Take Advantage of New Inflation Reduction Act Tax Credit
Option B is for business owners, regular consumers and homeowners. In late 2022, the Inflation Reduction Act extended benefits from the Business Energy Investment Tax Credit, as well as added some new tax credits. Tax benefits are extended through 2032, meaning any Sun Titan Solar Trailer project could enjoy a 30% tax benefit on installed solar and battery storage equipment. The Inflation Reduction Act laid out that any solar system, whether connected to the grid or operating off-grid, is applicable to receive a 30% credit on taxes for the purchase price of the components, as long as that system is providing power for a “dwelling unit”. Sun Titan Trailers interprets this as, if there’s a solar trailer system providing power for a home in any way, its providing power for the dwelling unit. As always, consult your personal tax professional, but we think it’s a pretty clear case of eligibility. There is no maximum credit, write off as much as you want! The tricky part here is that only some components are eligible, including…- Solar PV panels, inverters, racking, balance-of-system equipment, and sales and use taxes on the equipment;
- CSP equipment necessary to generate electricity, heat or cool a structure, or to provide solar process heat;
- Installation costs and certain prorated indirect costs;
- Step-up transformers, circuit breakers, and surge arrestors;
- Energy storage devices that have a capacity rating of 5 kilowatt hours or greater (even if not charged with solar)

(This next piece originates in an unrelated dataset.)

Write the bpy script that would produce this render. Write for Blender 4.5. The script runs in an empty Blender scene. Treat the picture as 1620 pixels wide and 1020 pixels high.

- For projects 5 MW or less, the tax basis can include the interconnection property costs spent by the project owner to enable distribution and transmission of the electricity produced or stored by the system—this can include costs that are incurred beyond the point at which the energy property interconnects to the distribution or transmission systems
Luckily, the Sun Titan Solar Trailer is an all-in-one unit, so the entirety of the system should be covered. Our minimum system build is 10kWh of battery storage, meeting the aforementioned requirements.
While Section 179 write offs apply to solar pump or solar power installations anywhere on the ranch or farm, the Inflation Reduction Act language requires the system to provide power to a “dwelling unit”. Any “dwelling unit” qualifies for the tax credit, including mobile homes, boats, homes, off-grid cabin or RVs. Your RV or off grid cabin must be accepted by the IRS as a second home for tax purposes to be valid for the credit.
Let’s look at the official language for what type of systems exactly qualify…
- Standalone (off-grid) PV systems installed after 12/31/2022 with at least 3kWh of storage capacity will be covered by the Solar ITC at 30%.
- Hybrid (grid-tied but also connected to battery storage) PV systems installed after 12/31/2022 are covered by the Solar ITC at 30% so long as these additional criteria are met:
- The PV and batteries were installed at the same time
- The storage capacity of the battery bank is at least 3kWh
- For grid-tied systems installed before 12/31/2021 that had battery storage added to them during 2022, the battery storage components likely qualify for the 30% rate.
- Standalone and Integrated Battery Storage. Any battery bank used for a “dwelling unit” is eligible for a tax credit, even if that batteries aren’t connected or charge by solar panels. Before the Inflation Reduction Act was passed, batteries had to be connected to a solar panel system in order to qualify for the federal solar tax credit. (You can claim the tax credit for batteries even if you buy and install them a year or more after you install the solar system.)
“(2) DEFINITION OF QUALIFIED BATTERY STORAGE TECHNOLOGY EXPENDITURE.—Paragraph (6) of section 25D(d) is amended to read as follows: ‘‘(6) QUALIFIED BATTERY STORAGE TECHNOLOGY EXPENDITURE.—The term ‘qualified battery storage technology expenditure’ means an expenditure for battery storage technology which— ‘‘(A) is installed in connection with a dwelling unit located in the United States and used as a residence by the taxpayer, and ‘‘(B) has a capacity of not less than 3 kilowatt hours.”

Which Sun Titan Systems Qualify for the Inflation Reduction Act 30% Tax Credit?
All of the Sun Titan Trailers are elegible for the 30% tax credit. All components are covered as well! All Sun Titan Battery Banks meet the 3kWh requirement.
How do I expense a Sun Titan Solar Trailer?
- Confirm you qualify for the 30% tax credit
- Collect receipts from your purchase (RPS can provide receipts and any other paperwork you require)
- Complete IRS 5956
- Add the credit to Form 1040

Important!
Sun Titan Trailers is a company dedicated to saving you fistfuls of cash, but we are not tax specialists! Every rancher, farmer, off-gridder, and homeowner will have different tax circumstances. Please consult with your dedicated tax professional to confirm eligibility write offs.